Even a cursory search for a contemporary recipe can leave you confounded. Do you opt for the ease of the 40-minute version provided by Mark Bittman, the “Minimalist” columnist for the New York Times, though even he admits it’s heresy? Do you enslave yourself to the American edition of The Larousse, which advises that one’s cassoulet is best cooked “in a bakery oven, preferably fueled by mountain gorse”?

Sure. I’ll get right on that.

For my second attempt at cassoulet, I found myself swearing fealty to another Times food writer, Amanda Hesser, whose 1999 recipe seemed to most hit the note of moderation I wanted. Although, in retrospect, any recipe that calls for homemade duck confit to be stored in an earthenware crock isn’t concerned with the question of excess.

Apparently, I wasn’t, either. How else to explain the hours I devoted to locating a store that carried tarbais beans, the white kidney-shaped legume you presumably could pick up at the Safeway in Castelnaudary? I did find them in a bricks-and-mortar store in this country called Kalustyans but only by dint of an article on a spirituality blog, Guideposts, in which a writer named Rosie Schaap described a similar quest.

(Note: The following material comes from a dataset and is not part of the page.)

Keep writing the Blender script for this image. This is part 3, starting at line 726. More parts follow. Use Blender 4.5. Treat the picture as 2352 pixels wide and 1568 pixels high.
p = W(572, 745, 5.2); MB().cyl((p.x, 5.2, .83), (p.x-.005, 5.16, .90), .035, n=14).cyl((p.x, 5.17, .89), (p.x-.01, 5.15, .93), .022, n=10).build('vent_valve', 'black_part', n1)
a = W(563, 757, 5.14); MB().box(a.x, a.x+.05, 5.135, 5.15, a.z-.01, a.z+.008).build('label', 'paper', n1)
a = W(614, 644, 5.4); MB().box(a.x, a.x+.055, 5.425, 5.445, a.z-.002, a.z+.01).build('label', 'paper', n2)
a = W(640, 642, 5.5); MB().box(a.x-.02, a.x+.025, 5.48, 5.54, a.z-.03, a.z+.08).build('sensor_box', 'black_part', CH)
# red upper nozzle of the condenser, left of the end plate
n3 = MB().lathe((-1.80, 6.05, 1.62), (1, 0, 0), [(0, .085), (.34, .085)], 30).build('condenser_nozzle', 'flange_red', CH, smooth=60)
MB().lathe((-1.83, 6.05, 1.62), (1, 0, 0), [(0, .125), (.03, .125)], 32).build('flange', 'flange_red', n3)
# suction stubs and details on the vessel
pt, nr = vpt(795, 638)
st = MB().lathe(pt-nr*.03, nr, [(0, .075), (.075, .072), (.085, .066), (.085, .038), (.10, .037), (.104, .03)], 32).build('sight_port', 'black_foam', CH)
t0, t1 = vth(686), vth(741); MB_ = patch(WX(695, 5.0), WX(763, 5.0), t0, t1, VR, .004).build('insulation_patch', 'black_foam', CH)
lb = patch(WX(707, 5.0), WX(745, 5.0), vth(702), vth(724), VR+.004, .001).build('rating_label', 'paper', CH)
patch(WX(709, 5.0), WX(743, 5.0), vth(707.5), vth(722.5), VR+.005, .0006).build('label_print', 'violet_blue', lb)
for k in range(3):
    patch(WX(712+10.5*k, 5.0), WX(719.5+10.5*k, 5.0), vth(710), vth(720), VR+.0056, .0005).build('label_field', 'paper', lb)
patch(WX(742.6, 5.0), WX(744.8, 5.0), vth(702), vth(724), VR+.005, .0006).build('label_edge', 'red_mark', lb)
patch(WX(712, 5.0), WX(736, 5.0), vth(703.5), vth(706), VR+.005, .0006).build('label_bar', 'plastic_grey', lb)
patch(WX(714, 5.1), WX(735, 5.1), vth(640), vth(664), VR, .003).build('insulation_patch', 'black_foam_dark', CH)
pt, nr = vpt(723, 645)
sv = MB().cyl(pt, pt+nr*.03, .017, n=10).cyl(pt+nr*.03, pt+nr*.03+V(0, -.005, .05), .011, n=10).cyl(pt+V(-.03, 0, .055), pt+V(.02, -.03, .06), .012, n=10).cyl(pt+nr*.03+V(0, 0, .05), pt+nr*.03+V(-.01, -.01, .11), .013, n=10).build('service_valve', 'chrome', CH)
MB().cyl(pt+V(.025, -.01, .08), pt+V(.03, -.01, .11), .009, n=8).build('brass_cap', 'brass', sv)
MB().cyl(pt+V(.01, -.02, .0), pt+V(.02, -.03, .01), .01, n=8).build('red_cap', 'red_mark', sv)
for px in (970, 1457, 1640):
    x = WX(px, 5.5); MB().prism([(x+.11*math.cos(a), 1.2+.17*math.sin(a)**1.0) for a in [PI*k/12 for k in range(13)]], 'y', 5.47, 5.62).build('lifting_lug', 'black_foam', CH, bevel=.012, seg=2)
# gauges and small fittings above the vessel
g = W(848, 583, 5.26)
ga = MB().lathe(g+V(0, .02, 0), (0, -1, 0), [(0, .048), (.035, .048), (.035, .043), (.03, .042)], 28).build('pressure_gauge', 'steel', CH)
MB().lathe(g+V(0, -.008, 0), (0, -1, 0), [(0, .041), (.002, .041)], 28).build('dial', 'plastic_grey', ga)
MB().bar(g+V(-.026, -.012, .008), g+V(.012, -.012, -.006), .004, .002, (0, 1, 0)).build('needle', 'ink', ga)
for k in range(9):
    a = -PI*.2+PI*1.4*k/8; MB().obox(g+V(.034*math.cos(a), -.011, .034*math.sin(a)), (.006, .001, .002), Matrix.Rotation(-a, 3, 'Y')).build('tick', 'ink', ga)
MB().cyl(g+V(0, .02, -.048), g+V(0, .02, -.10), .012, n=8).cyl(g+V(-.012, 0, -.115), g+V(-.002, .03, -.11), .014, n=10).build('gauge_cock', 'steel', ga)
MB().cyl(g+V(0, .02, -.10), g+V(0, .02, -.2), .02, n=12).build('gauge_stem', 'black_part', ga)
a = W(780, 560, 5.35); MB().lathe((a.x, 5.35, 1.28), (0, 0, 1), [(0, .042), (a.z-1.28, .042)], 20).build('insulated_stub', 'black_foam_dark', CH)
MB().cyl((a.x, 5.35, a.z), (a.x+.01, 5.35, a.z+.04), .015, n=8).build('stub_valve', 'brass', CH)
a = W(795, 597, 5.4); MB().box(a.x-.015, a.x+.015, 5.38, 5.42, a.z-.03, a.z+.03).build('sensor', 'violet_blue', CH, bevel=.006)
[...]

And moderation surely doesn’t describe the picture I presented when I maneuvered past a tight-lipped server at Anthony Bourdain’s Park Avenue restaurant, Les Halles, so I could sweet-talk the white-jacketed man at the butcher case into selling me saucisses de Toulouse, the garlic sausage most properly put into a cassoulet.

In my own defense, I will point out that I resisted the temptation of ordering my own cassoulet pot, made to the specifications of food writer Paula Wolfert by a pottery gallery in Hutchinson, Minn., called the Clay Coyote. And, luckily, there wasn’t time for me to follow the Cassoulet Route prescribed in French by an organization in Carcassone called the Academie Universelle du Cassoulet.

Still, clearly, I had lost it. But I wasn’t alone. I invited a tableful of carnivores to share my labors, but one couple demurred: They had already scheduled their own cassoulet for the same night. You think I was overreaching? They had made their own sausage and their own confit—of lamb belly.

Our phone conversations sounded practically Talmudic as we reverently intoned the names of food writers and their recipes for cassoulet: Have you read the Paula Wolfert? The Julia Child? The Simone Beck? Check, check, and check. Since I live in Manhattan and they live in Brooklyn, the cassoulet battle of the boroughs began.

Competition quickly turned into commiseration, however. Their first batch of beans had to be thrown out; I couldn’t believe how long it took to make homemade bread crumbs for the crust. Should they brown the top? Had I cooked the duck enough? Eventually, they just flipped on the speakerphone for their kitchen extension so we could conference more easily.

The big night arrived, and I nervously broke the crust on top of my cassoulet. It was perfect. I filled plate after plate, and my apartment swirled with guests, so it wasn’t until later in the evening that I was finally introduced to a woman who had been brought by a friend of mine. Her name was Rosie. Yes, she was my tarbais bean queen.

Culinary kismet doesn’t happen very often. We screamed, everyone else screamed, and we all toasted the moment. Maybe it was all the duck fat talking, but I felt I had arrived in my own sisterhood of the cassoulet, flush with the success of a foodie quest successfully completed.

There is a Brotherhood of the Cassoulet, which you can read about in Saveur, whose members wear hats in the shape of the cassoule, the earthenware bowl that gave the dish its name, sort of a Gallic version of Green Bay Packer fans. I’d get one, but what do you think I am—crazy?